Problem description> Return only the stretch of the material below that begins with the line containing "More parts follow." and ends with the line containing "mb, M['iron'], gh)", exactly; both of those lines belong to it.

[Records from a data collection]
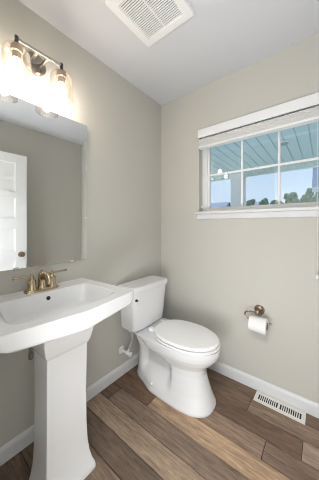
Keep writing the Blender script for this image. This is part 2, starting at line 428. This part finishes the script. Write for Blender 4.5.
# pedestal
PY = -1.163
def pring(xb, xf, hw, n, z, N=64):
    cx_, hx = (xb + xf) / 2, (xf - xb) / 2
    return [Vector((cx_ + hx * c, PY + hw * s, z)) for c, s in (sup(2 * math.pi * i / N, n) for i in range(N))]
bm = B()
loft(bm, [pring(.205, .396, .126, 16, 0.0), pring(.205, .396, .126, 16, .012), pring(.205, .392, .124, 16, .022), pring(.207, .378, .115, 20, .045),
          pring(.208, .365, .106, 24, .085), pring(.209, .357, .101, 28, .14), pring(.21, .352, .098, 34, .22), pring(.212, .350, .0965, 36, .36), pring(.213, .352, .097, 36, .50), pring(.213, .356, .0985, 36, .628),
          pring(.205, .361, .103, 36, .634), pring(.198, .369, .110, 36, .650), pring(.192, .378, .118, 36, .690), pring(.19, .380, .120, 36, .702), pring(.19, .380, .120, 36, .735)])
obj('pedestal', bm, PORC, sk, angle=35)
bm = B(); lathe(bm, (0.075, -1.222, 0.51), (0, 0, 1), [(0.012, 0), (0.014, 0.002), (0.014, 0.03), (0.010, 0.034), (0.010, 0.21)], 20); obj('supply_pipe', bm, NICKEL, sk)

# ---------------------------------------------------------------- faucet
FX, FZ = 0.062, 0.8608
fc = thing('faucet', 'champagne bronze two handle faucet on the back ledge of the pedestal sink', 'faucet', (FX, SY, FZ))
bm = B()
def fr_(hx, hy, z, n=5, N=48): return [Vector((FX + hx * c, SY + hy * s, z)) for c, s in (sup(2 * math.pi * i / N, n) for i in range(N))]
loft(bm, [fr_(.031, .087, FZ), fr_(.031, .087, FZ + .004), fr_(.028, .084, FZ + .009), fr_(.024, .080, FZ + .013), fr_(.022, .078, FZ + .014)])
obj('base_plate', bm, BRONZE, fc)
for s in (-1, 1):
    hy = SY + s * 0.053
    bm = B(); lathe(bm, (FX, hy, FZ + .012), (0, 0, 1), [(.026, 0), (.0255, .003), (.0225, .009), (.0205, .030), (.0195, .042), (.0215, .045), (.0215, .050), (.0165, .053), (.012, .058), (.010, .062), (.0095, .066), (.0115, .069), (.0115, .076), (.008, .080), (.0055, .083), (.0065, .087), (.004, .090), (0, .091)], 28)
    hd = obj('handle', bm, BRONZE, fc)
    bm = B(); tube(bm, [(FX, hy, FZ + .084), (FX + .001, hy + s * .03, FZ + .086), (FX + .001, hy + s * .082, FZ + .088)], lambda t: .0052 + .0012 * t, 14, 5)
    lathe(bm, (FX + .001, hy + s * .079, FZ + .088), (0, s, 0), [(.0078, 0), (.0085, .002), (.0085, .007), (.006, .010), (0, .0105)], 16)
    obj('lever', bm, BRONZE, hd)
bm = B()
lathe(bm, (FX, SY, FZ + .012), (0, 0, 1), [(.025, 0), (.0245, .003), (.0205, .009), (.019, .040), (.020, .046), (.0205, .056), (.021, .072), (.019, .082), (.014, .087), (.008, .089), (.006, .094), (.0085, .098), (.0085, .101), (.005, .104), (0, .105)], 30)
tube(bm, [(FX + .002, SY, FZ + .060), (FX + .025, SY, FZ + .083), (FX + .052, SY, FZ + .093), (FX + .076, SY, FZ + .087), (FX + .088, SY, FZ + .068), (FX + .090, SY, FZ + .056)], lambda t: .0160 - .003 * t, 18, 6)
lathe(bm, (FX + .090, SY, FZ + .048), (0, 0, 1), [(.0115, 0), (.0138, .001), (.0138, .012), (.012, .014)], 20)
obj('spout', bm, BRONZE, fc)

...

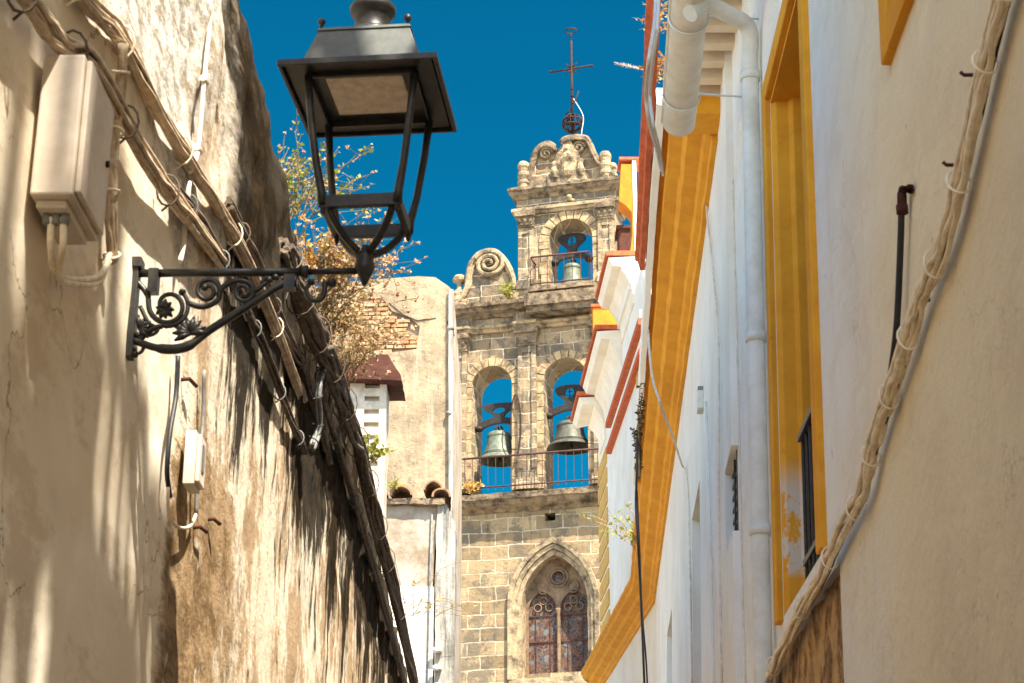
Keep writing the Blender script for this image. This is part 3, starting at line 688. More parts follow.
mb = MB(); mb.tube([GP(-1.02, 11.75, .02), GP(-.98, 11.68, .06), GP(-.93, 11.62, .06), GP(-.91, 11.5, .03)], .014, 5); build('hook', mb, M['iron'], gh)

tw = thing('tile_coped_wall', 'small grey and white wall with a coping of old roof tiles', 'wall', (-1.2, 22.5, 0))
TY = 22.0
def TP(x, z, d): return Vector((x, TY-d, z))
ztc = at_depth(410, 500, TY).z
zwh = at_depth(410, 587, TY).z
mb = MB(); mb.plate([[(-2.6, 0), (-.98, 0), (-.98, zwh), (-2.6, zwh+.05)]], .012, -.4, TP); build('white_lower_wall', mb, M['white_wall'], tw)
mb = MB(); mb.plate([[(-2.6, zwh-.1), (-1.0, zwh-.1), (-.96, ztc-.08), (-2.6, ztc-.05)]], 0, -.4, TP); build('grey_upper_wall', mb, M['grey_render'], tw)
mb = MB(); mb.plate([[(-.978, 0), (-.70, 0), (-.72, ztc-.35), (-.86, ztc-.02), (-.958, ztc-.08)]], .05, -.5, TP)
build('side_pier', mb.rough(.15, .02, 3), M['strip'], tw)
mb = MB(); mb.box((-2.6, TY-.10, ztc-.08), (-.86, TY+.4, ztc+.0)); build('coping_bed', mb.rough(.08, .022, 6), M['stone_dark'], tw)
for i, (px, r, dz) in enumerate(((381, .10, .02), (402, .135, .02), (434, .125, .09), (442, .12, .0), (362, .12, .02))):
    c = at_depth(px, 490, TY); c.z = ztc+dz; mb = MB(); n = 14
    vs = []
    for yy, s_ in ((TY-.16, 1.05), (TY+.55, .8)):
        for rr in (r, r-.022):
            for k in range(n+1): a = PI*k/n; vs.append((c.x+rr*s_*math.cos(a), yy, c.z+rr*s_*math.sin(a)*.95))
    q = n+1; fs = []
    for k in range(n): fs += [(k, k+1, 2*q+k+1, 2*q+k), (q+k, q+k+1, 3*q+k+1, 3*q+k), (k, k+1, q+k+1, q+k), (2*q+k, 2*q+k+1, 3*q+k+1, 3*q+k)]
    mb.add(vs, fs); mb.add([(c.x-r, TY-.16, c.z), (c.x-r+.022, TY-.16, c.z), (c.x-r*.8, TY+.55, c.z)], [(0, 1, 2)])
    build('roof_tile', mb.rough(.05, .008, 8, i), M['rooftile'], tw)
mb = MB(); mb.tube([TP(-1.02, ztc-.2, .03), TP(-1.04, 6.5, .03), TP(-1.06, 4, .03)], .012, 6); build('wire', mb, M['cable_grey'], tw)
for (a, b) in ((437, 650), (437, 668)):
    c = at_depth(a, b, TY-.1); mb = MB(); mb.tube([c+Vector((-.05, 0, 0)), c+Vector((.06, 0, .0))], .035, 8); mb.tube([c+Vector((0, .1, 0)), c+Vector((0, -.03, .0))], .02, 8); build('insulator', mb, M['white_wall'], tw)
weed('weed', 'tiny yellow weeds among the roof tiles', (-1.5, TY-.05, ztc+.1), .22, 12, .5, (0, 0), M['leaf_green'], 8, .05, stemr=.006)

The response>
Keep writing the Blender script for this image. This is part 3, starting at line 688. More parts follow.
mb = MB(); mb.tube([GP(-1.02, 11.75, .02), GP(-.98, 11.68, .06), GP(-.93, 11.62, .06), GP(-.91, 11.5, .03)], .014, 5); build('hook', mb, M['iron'], gh)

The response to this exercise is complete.